The reason I brought this up is because this week has so far been the worse week of my life. I retook a test and failed it and have to make it up again. I have bunch of test tomorrow and Friday and I am coming down with something. Today, my sister won't shut up for mouth and I didn't do anything to her. I had to do a bunch of homework and I ask my mom if she can make me grilled cheese (because I felt like it) after she is done eating. I wasn't rude or bossy to her, but she said yes. When I was done with most of my homework, I walk out of my room and saw that my mom was done eating. So, I thought she just finished her dinner and wait for a few minutes. It was almost 7 p.m. and my mom still didn't make me anything. Instead she was looking in my sisters' yearbook and I almost lost my mind. I ask for one little thing and she doesn't do it. So as a grown up, I made my own dinner (Letting you guys know that I don't eat meat.) and had a hamburger bun with cheese and ketchup (Yes, I know that is weird. I don't blame you if you think it is weird.) and watch something on Youtube to calm me down and don't overreact. 
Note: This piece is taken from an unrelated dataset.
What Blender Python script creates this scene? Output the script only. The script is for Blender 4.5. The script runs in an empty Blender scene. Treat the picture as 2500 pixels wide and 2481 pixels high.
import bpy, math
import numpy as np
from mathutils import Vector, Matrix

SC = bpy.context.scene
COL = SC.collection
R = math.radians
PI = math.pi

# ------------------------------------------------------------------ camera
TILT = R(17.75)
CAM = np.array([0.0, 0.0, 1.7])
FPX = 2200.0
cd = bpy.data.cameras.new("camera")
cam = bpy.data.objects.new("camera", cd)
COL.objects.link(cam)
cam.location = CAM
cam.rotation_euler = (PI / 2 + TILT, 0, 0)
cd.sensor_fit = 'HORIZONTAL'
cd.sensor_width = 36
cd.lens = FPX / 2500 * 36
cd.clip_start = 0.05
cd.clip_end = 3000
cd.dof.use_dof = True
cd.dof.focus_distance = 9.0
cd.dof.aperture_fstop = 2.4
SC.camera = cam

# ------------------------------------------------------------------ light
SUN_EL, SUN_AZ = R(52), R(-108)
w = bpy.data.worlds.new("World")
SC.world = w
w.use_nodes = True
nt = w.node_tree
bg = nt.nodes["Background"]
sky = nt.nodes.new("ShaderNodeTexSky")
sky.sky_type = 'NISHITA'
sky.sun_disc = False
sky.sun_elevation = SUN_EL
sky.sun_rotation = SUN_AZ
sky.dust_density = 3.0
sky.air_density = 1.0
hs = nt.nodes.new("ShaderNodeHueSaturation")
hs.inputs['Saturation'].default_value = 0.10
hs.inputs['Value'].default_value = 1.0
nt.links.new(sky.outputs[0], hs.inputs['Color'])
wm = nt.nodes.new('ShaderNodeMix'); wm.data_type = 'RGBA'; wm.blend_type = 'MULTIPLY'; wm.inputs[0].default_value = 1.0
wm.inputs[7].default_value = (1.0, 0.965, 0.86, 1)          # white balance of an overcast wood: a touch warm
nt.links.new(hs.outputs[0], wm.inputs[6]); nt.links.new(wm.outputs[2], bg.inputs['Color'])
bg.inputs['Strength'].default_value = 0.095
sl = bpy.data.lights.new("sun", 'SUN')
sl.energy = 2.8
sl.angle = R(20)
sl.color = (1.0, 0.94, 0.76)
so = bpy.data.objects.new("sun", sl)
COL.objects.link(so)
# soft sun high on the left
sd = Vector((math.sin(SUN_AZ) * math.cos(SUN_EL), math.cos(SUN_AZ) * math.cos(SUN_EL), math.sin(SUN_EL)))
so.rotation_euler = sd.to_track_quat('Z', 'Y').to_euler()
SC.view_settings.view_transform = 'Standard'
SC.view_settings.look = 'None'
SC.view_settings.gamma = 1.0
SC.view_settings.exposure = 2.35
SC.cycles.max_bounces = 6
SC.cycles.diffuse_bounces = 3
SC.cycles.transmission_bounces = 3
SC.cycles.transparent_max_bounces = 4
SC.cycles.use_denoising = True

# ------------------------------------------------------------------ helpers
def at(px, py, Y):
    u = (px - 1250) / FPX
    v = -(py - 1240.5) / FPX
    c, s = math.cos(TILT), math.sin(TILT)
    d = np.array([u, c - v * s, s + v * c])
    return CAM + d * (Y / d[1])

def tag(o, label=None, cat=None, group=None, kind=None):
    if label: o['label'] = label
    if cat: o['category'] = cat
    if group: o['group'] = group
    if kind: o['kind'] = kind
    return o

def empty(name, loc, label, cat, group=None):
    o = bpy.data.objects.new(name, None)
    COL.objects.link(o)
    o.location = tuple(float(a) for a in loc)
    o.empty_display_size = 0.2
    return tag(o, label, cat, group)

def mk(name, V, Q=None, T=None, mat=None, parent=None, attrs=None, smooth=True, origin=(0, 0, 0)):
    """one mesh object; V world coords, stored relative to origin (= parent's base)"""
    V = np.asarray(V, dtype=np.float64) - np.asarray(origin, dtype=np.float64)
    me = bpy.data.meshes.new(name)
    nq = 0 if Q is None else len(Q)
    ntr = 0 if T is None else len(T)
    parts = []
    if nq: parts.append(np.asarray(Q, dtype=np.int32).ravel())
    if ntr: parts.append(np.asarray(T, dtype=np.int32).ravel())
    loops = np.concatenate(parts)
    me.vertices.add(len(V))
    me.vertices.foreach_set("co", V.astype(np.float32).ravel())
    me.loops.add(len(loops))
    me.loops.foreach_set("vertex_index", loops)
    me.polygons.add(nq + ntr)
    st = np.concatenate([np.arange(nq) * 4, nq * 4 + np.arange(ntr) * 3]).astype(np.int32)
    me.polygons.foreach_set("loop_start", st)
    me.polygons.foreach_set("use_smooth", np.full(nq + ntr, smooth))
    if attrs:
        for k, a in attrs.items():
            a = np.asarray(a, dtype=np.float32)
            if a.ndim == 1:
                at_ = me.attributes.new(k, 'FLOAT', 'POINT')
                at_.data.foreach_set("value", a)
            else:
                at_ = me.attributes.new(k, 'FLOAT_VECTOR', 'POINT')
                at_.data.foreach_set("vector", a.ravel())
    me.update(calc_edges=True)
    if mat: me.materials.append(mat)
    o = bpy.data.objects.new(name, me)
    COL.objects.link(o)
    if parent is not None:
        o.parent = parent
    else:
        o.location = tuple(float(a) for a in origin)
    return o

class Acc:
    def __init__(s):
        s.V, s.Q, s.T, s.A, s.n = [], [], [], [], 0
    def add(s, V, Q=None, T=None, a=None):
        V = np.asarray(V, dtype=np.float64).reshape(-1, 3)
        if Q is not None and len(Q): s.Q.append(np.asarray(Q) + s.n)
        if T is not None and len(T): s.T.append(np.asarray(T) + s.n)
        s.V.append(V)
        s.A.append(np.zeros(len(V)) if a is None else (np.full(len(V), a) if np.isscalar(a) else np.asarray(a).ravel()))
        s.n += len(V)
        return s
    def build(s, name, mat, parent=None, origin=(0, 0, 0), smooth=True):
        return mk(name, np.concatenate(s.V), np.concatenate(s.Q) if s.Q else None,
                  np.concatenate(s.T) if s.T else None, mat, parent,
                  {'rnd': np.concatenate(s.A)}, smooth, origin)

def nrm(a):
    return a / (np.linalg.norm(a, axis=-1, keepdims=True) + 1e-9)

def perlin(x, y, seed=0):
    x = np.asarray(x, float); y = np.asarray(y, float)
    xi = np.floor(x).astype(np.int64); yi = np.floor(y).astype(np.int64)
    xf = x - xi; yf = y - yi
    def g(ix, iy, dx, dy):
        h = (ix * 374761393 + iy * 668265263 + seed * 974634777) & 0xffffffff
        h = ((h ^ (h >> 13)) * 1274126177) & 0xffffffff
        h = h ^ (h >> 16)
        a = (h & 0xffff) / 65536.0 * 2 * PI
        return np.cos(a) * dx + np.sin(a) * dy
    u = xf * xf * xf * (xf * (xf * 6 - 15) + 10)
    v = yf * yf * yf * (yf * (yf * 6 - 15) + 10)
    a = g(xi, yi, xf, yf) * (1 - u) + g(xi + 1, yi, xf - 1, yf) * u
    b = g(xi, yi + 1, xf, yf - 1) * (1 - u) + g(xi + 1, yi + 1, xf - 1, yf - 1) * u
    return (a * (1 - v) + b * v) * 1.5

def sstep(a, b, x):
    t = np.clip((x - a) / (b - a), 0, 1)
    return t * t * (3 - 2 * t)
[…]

I know there's some people out there who are more stress than me, but I think we all have different things that makes our life stressful. Like last week and this week is making my brain going crazy. Most times there is a moment in my life that is saying I should give up, but somehow there's something saying to me that it would get better, just give it time. I wish there was a sign to tell me to give up or keep going. But, I only have less than two weeks of school left. I haven't rest since before the hurricane and I am a totally hot messy. I don't feel like my old self since then too. Most times I don't know what to do and I overthink it (Not of being bored.).

The reason I am telling you guys is because I want to let it out and tell someone. And you guys listen and understand me. And I thank you very much for that. I hope you all understand on what I am going through. Thank you guys so much.